Later, my mother bought an “electric” two-sided iron. Instead of one cookie every 90 seconds, you could make two (In a PIttsburgh Christmas Miracle, I found one of my own in Pittsburgh at Wholey’s in the strip)!

As cookies go, this recipe uses a LOT of eggs and butter. The batch I show here was using 9 eggs and three sticks of butter.

The “roll and let it cool” part is what gets you. Despite what you may see online (and in the box of my electric krumkake iron), the wooden roller is not something we’ve ever used.

You take the hot baked cookie off the iron, put it down on a counter and quickly and with some danger, roll the cookie by hand. Or should I say, by fingertips!  Hot.  Hot. Hot. Burn. Careful!

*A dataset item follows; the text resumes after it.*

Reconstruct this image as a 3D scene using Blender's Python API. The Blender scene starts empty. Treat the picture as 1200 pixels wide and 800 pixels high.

They can be served with whipped cream, sprinkled powdered sugar or just plain as is. I have seen variations, like the mix of flour doubled up, which makes for a doughier cookie.  More sugar makes the cookie crisper (which seems to help in my new, more humid, Alabama environs).  What I've listed is the basic recipe I’ve settled on, with maybe a dash more sugar.


One trial effort last year, from Laura’s suggestion, was to take an unrolled cookie and use those tiny SOLBRÄND plastic bowls from Ikea to make a tasty pastry bowl out of the new shape. But those are in Ohiopyle, and this year most of the baking has been back in Birmingham. 

More testing to be done…but whipped cream, ice cream, fruit – it is all good.  One of the best features of making Krumkake is the mistakes and left over extra cooked bits can all become tasty snacks…

I started baking these cookies on my own a few years ago, also around the same time that my mother was no longer able to make these cookies. It has been good to keep the tradition going. And share them with my mother, father and their neighbors, too. I even taught my youngest son, Jon, how to make them.

Krumkake is what I started to share with my “family” at WDUQ. Hundreds of cookies, a dozen or two at a time. Many plastic containers, carefully packed with festive paper towel wrapping.

Like my mother before me, December is now a month where eggs and butter fill the fridge, the smells of melting butter and vaporizing almond and vanilla extract fills the air. 

I’ve managed to go through several dozen eggs, share Krumkake with friends and family in Pittsburgh, Washington, DC, California and Michigan.  And, now, Birmingham, Alabama and my new colleagues at WBHM.

I don’t plan on letting the tradition fade anytime soon.

All the best of great food, friends, family and the holidays to you now and every day.